As with all services, clients are cost conscious, but also aware of the pain of inaction. Caution has, for a change, been tempered with action. Even by 2009, FTSE100 companies put £17.5bn (€20.3bn) into their defined benefit (DB) schemes to try to reduce their deficits, according to research from LCP.

This has brought traditional investment advice to the doors of the boardroom too – the trustees investment strategy directly impacts the cost of providing benefits and the volatility of the company’s own accounting disclosures. Knowing appropriate investment strategies can limit future cash contributions, and it means companies are getting more hands-on.

Away from the hullabaloo over insurance solutions buy-outs, the growing alternative is the more affordable strategies of de-risking like using slower cash-flow buy-ins. “Companies are looking to become more creative in handling contingent assets and their guarantees to the scheme,” says Smith.

So on the one hand trustees have been demanding extra security from the parent company, including using company assets for pensions funding. Cash-flow strapped financial directors have turned to one trend, special purpose vehicles (SPV) which hold first charge on business assets like income generating assets or intellectual property for the pension, while allowing the company to retain control of these assets.

These innovative ways to fund pensions deficits, or de-risk elements of liability, may not be everyday work but are becoming more common. “There’s a strong client demand for more innovative and contemporary ways to fix and manage pensions’ deficits – but without burning cash to do it,” says Mody, who is quick to point that, for all the media preoccupation over the ‘death of DB’, consultants will still have a considerable revenue stream from advisory services and risk management to the existing schemes. “There’s over £1trn in UK DB pension scheme liabilities that still need to be handled and that includes helping companies manage their risk,” he adds.

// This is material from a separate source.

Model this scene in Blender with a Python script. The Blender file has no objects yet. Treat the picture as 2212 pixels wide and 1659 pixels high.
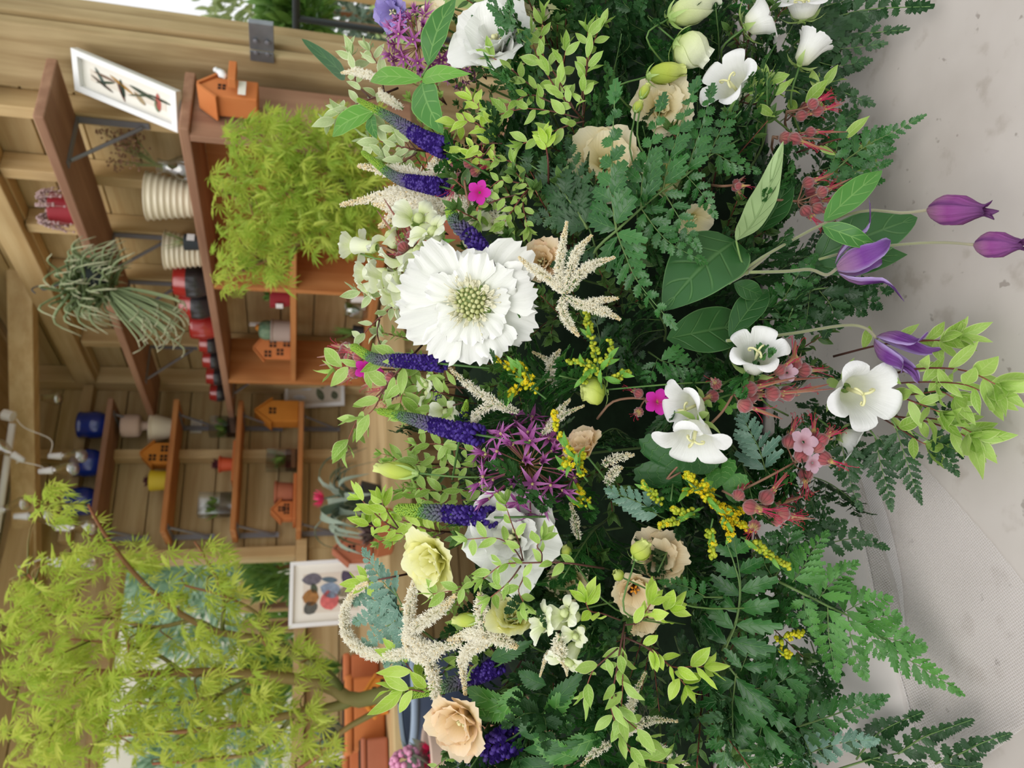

“Those legacy obligations still need to be managed even if there are no new members and it’s not just the trustees that are taking an interest – there’s an increasing appetite looking at tackling issues of value and risk from the sponsors,” says Fortes.

From his perspective, these issues of controlling risk are generating up to a quarter of his revenues and that is primarily from the sponsor side.

However this business structure may bring problems to consultants. On the one hand, the consultant might be providing a full-service fiduciary trustee client, who fully delegates overall asset allocation and liability management. At the same time its corporate action arm, sometimes using the same specialists, is giving advice to the same scheme’s sponsor on investment strategies and funding levels.

“This increasing complexity of consultancy businesses raises the question of conflicts of interest,” highlights Smedley. “Actuaries are asking, how can a consultant advise and provide independent discretionary management services to both sides at the same time?”
This new consulting landscape is not yet familiar enough to have come to the attention of regulators and may not be the future primary obstruction to this continued attention to liability risk and value solutions.

“I just don’t know whether both companies and trustees will continue to manage risk and liabilities in a conservative way over the longer term – bull markets tend to make people forgetful,” warns Mody. “But I do know UK Plc won’t forget the pain and fatigue suffered over pensions liabilities and there’s more to come.”